Penetration Testing mailing list archives

RE: Social Engineering Formal Methodology


From: "Brass, Phil (ISS Atlanta)" <PBrass () iss net>
Date: Sat, 9 Mar 2002 04:36:09 -0500

I'm no expert, but I think you should start with some SE goals or targets,
and list techniques that are used to attack them.  Goals and techniques
might be:
1.  Gain physical access
    tester->guard: "I forgot my card today"
    guard->tester: card

2.  Gain credentials remotely
    tester->helpdesk: "This is Joe Blow CEO, I forgot my password"
    helpdesk->tester: new password

3.  Gain access to sensitive information such as source code, sales/customer
history, pricing structure, salary info.
    tester->engineer: "I'm with the new enterprise QA team and we're doing a
source audit"
    engineer->tester: source code

    tester->helpdesk: "I'm salesperson X and I can't get into the contact
database"
    helpdesk->tester: contact database access


These might be combined.  For example, you may first gain physical access,
sit down in a conference room, get DHCP, call helpdesk (check the intranet
site for the number, find a likely name off the phone list (also on
intranet)), gain credentials, access sales database, select * from *, call
engineer, get source copied to intranet share, download, burn CD, deliver to
client, have a nice day, etc.

I'm not saying the specific examples I gave will work.  I'm saying SE is
like any other testing, you need to have testing targets.  In the case of SE
and other security audits, the testing target is usually the failure of some
security control.  In the specific case of SE, the target is usually the
human side of security controls.  Guards shouldn't award cards to strangers
who have lost them, or even let them into the building "just for today".
Helpdesk should verify identity, perhaps by calling back to a known number.
Engineers should not copy "the source for the latest build" anywhere.

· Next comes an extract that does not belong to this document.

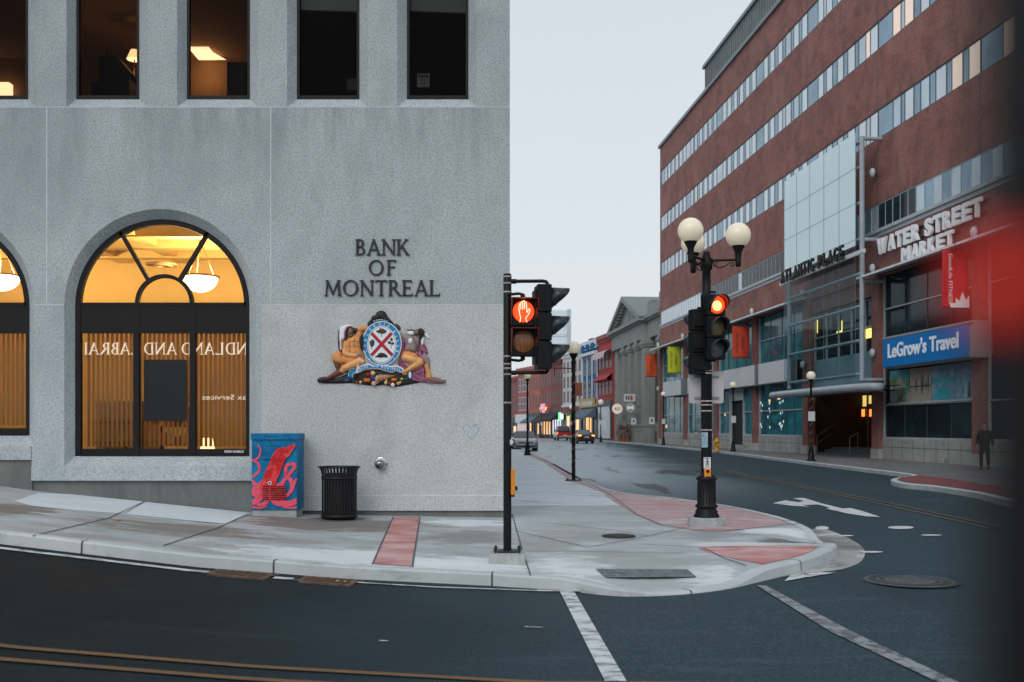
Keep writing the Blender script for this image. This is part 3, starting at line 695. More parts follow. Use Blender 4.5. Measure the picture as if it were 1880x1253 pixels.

One target that interests me (because I know so little about it) is gaining
access to the phone system.  In particular, you want to at least take over
someone's voicemail.  Ideally, you can get that conference room phone mapped
to a person's phone number, so when you call helpdesk the caller ID says
"Joe Blow", and when they call back it's your phone that rings, not Joe's.
This can be a huge supporting factor for your S.E.  

The only way I can think of to do this via SE is to call the phone helpdesk
and tell them you've moved cubes, and give them the wall jack number, and
hope for the best.  On the other hand, if you know enough about different
phone systems, it seems that you can program many corporate phones if you
punch in the right numbers.  Anyone have good resources on that topic?

Those people who imply that it is an art form that cannot be taught are
partially right - it's hard to write the methodology for "how not to come
off sounding like a nervous liar on the phone", at least not without
resorting to some level of psychobabble.  What we can document is common or
typical targets, and common techniques that people with the appropriate
skills (real salespeople would probably be great at this) use to attack
those targets.

As I said at the beginning, I am not an expert (I've only read about SE),
but I do think a methodology can be developed at the testing/target level.